II. Morte del fallito nelle more della procedura

II.Morte del fallito nelle more della procedura

1 La finalità perseguita dall’art. 12, c. 2, l. fall. è quella di garantire che la procedura fallimentare si svolga nei confronti di tutti gli eredi del fallito, e non solo di alcuni di essi, e che sia comunque assicurata la loro partecipazione; poiché tale finalità risulta soddisfatta anche qualora essi siano sempre stati informati sullo stato della procedura e vi abbiano in concreto partecipato attivamente con numerose istanze, pur non essendo stato nominato un loro rappresentante, deve escludersi che in tal caso siffatta omissione assuma decisivo rilievo [C. I 22.7.2011, n. 16115, GI 2012, 1079]. Nel caso di dichiarazione di fallimento dell’imprenditore entro l’anno dalla morte non è obbligatoria, ai sensi dell’art. 10 l. fall., l’audizione dell’erede nella fase istruttoria anteriore alla dichiarazione di fallimento, atteso che nessuno degli accertamenti rimessi al tribunale incide in modo immediato e diretto sulla sua posizione ovvero gli reca un pregiudizio eliminabile solo attraverso la partecipazione all’istruttoria prefallimentare, dovendosi ritenere l’audizione dell’erede necessaria solo quando anch’egli sia imprenditore commerciale o lo diventi in seguito alla prosecuzione dell’impresa ereditaria [C. I 21.3.2013, n. 7181; C. App.

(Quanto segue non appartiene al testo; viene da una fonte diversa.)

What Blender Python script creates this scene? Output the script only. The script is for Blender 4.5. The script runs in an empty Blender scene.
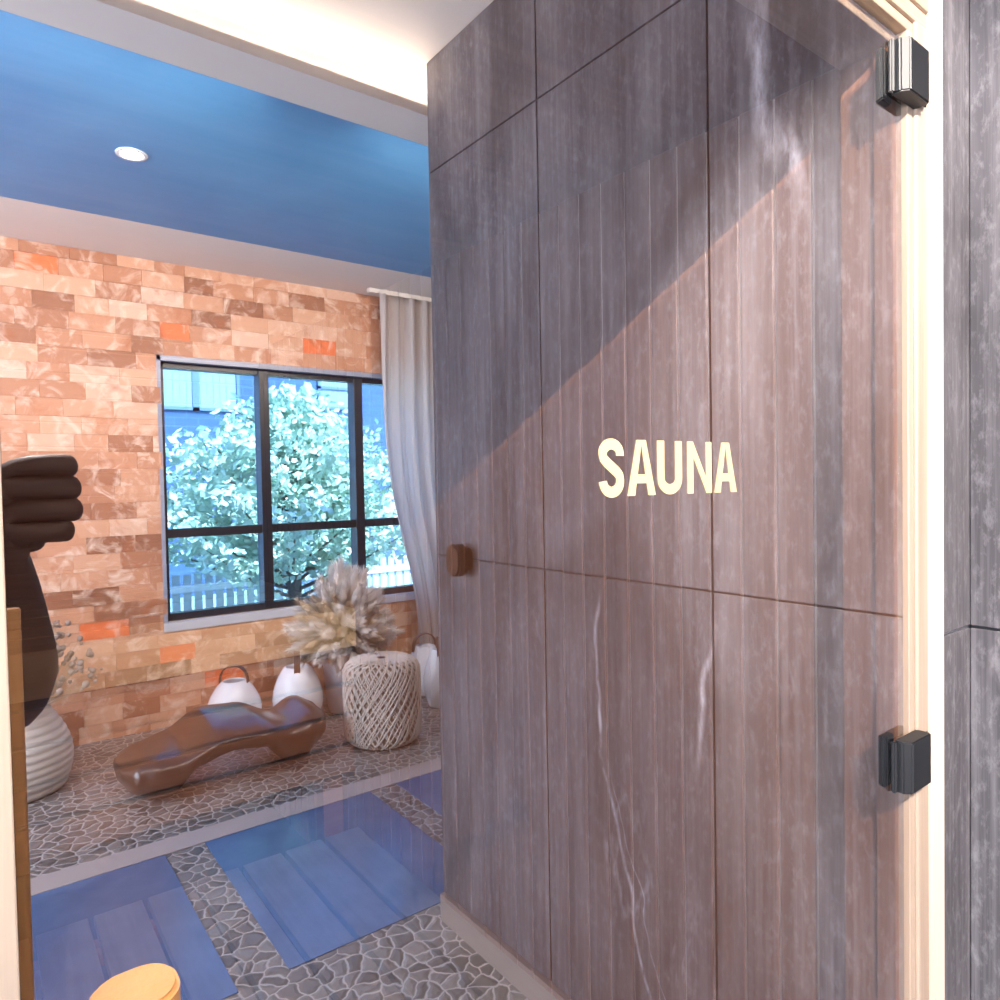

Messina 14.1.2021, n. 21, DeJure; C. App. Firenze 23.11.2020, n. 2147, DeJure]. Nel regime anteriore, nell’ipotesi di morte dell’imprenditore fallito, l’art. 12 l. fall. prevedeva che la procedura proseguisse nei confronti dell’erede o, se vi sono più eredi, nei confronti di quello designato come loro rappresentante; ma ove gli eredi abbiano nominato un estraneo affinché li rappresenti nella procedura fallimentare, in loro vece deve provvedere alla designazione il giudice delegato, ex ultima parte del comma 2 del citato art. 12, giacché il rappresentate deve essere uno degli eredi e in mancanza di unanime designazione da parte loro a tanto deve procedere il giudice delegato, nell’esercizio dei poteri conferitigli dall’art. 25 l. fall. [T. Roma 3.5.1996, GM 1996, 645].